После двуязычного «Я не хочу тебя./Все равно я скоро сдохну» из «Флейты-позвоночника» начинается опера-балет-кабаре. Женщины и мужчины здесь ходят на пуантах, говорят на двух языках как бы неземными голосами о поэзии, любви, смерти. И как-то незаметно сам сюжет Орфея, спустившегося в ад за Эвридикой, уходит на дальний план, уступая место ассоциациям: судьба поэта (Маяковский или Кокто — какая разница), любви поэта к строчкам и буквам, к которым он пригвожден, как вечный мученик. Эпоха с изломами декаданса… И женщины, которые рядом с поэтом, — конкретная (Лиля Брик) и мифологическая (Эвридика). Эвридика беременная, Брик разрывается между двумя мужчинами, распластавшись на мутных зеркалах. Мужчины стреляются: один убивает себя, другой так и не смог пустить себе пулю в лоб.
Панков остается Панковым: он не подделывается под модный социальный театр — он строит свой, может, кому-то и непонятный, но, безусловно, яркий, особенный мир. Где музыка (в данном случае Глюк в обработке) по вертикали и горизонтали рассекает сцену. Где реальные голоса (прекрасные Павел Акимкин, Петр Маркин, Анастасия Сычева, Алиса Эстрина) мешаются с оперным пением Карине Мкртчан.

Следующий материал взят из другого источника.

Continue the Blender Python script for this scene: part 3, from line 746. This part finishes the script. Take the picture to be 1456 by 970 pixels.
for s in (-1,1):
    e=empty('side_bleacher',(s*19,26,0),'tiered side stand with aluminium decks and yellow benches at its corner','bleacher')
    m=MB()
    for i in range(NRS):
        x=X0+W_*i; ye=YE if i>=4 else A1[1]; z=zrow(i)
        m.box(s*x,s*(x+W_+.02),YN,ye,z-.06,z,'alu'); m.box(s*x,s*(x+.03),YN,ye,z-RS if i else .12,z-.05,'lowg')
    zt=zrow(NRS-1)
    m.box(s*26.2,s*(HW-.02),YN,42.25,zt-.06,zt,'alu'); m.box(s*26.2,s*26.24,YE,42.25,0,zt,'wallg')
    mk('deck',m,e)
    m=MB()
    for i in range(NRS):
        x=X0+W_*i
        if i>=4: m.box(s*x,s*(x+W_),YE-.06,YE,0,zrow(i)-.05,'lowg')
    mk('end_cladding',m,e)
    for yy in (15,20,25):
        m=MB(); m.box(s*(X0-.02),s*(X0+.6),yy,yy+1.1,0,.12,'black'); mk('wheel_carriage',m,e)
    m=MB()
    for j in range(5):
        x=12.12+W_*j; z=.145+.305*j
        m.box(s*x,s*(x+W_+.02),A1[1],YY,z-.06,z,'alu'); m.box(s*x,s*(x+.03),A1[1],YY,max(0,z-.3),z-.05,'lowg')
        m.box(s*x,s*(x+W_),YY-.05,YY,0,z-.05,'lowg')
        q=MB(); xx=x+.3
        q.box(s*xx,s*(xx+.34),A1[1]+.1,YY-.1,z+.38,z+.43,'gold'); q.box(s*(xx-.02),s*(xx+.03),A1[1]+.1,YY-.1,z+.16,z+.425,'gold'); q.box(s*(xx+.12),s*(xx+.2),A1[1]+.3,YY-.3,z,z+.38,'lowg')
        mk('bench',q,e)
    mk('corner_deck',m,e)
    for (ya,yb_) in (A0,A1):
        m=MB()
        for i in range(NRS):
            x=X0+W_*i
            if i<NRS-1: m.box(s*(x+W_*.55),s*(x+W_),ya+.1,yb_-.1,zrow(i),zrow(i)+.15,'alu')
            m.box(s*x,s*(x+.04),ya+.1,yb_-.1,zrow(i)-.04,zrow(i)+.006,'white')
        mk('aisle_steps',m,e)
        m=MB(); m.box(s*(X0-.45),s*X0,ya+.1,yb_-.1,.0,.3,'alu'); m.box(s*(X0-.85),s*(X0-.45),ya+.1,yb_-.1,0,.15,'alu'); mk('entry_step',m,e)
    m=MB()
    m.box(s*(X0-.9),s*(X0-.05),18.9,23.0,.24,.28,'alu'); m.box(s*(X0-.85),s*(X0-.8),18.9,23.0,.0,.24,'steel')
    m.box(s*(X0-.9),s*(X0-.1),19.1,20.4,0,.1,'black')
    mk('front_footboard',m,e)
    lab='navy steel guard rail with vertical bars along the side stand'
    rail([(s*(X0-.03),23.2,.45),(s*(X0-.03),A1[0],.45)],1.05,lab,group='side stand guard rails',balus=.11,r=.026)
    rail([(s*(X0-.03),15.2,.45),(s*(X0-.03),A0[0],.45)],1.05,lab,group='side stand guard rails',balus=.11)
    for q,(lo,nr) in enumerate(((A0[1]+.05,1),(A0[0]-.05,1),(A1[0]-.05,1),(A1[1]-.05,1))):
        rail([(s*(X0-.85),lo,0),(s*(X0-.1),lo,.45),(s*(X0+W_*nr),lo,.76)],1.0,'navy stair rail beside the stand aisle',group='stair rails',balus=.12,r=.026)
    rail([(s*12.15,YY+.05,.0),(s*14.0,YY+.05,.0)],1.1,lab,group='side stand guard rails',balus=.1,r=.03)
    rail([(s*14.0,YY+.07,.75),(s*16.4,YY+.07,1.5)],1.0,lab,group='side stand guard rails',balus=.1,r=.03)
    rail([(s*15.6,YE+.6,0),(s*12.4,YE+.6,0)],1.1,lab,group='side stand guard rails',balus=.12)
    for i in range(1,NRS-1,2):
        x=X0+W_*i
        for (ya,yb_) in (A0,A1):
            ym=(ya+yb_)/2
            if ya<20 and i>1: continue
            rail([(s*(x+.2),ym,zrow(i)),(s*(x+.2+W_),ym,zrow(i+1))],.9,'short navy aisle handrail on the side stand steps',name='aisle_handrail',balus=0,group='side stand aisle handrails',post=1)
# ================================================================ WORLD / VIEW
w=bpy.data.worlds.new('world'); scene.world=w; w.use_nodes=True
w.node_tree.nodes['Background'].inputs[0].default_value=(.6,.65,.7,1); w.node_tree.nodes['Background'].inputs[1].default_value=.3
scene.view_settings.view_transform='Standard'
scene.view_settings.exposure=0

Меня поразило: зал даже не кашлял, что обычно бывает при затянутых, скучноватых зрелищах. Никто не вышел. Все напряженно слушали, смотрели, продирались к сути, и только одна престарелая критикесса полтора часа, что шел спектакль, мешала окружающим своей болтовней.
После спектакля Владимир Панков дал интервью «МК».
— Володя, какой принцип использован для монтажа, казалось бы, таких разных художников, как Маяковский и Кокто?
— Либретто писала Ирина Лычагина: я бы зарылся, потому что каждую фразу начинаю разминать и обсасывать. Монтажный принцип оказался самым сложным для нас. «Орфей» Кокто стал каркасом, миф об Орфее, конечно, все время крутился, и еще — автобиография Маяковского, его «Флейта-позвоночник». Я давно мечтал ее поставить. Две недели мы репетировали в резиденции Чеховского фестиваля в Торопце, но только в Лозанне, где шла вторая часть репетиций, мне дался ключик. Именно там я вышел на грань пересечения этой троицы: Маяковский — Лиля Брик — Осип Брик. Когда у нас появились эти сцены — любовь втроем, то все встало на свои места.
— А мне так показалось, что помимо документальной истории ты рассказываешь просто о поэзии, о которой вообще-то невозможно рассказать.
— Ты права. Не случайно ключевая фраза спектакля: «Людей за слово не убивают!». Я вертикаль спектакля строю на музыке, а здесь я первый раз столкнулся с тем, что вертикаль эта складывалась из разных по своей сути, совершенно разных текстов. И, кстати, в России я себе этого не позволил бы, а там, в Лозанне, мне дали шанс.
— В спектакле, как мне кажется, тебе удалось передать еще и время, в котором жили и творили Маяковский и Кокто. Тогда никого особо не смущали чужие сексуальные ориентации, художники легко менялись партнерами и жили треугольниками, квадратами…
— Если время прочитано в спектакле, я рад. Но мы старались не в лобовую всё делать, а добиваться ассоциативности. Для этого у нас есть и музыка, и такой сильнейший инструмент, как танец Сергея Землянского. Я попросил его поставить артистов на пуанты, потому что вся история — она как бы над землей. Я скажу тебе честно: у меня две недели пасьянс не складывался. И даже произошла мистическая история в Лозанне. Я вернулся с репетиции, сидел с текстами, свечи зажег, и вдруг — дождь, гром, молния. И в тот момент, когда грянул гром, пасьянс сложился, а свечи затухли…
— Социальный аспект спектакля выражен в основном декорацией и одной сценой — допроса Эвридики.
— Я сказал Максиму Обрезкову: «Мне нужен город мертвых. Что ты можешь предложить?» И он принес Мавзолей, Кремлевскую стену. «Ты сошел с ума!» А что касается сцены допроса, то, конечно, я мог бы сделать полицейские костюмы. Но я бил себя по рукам: я не играю в современный театр. Сцена допроса — это про сегодняшний день. Хотя это было и у Маяковского: Лиля Брик была связана с КГБ до его смерти и после.
P.S. А крантики на Мавзолее все-таки заработали: в финале из них потекло вино, и его все пили взахлеб. Как я узнала, в усыпальницу заправляют пять литров воды. А когда отгремели аплодисменты и «браво», артисты уселись на край сцены и под баян Акимкина в стиле шансона пропели Маяковского: «Я тебя не хочу. Все равно я сдохну».
После показов в Москве "Синдром Орфея" сразу же уезжает в Екатеринбург и первым откроет региональную программу Чехов-феста.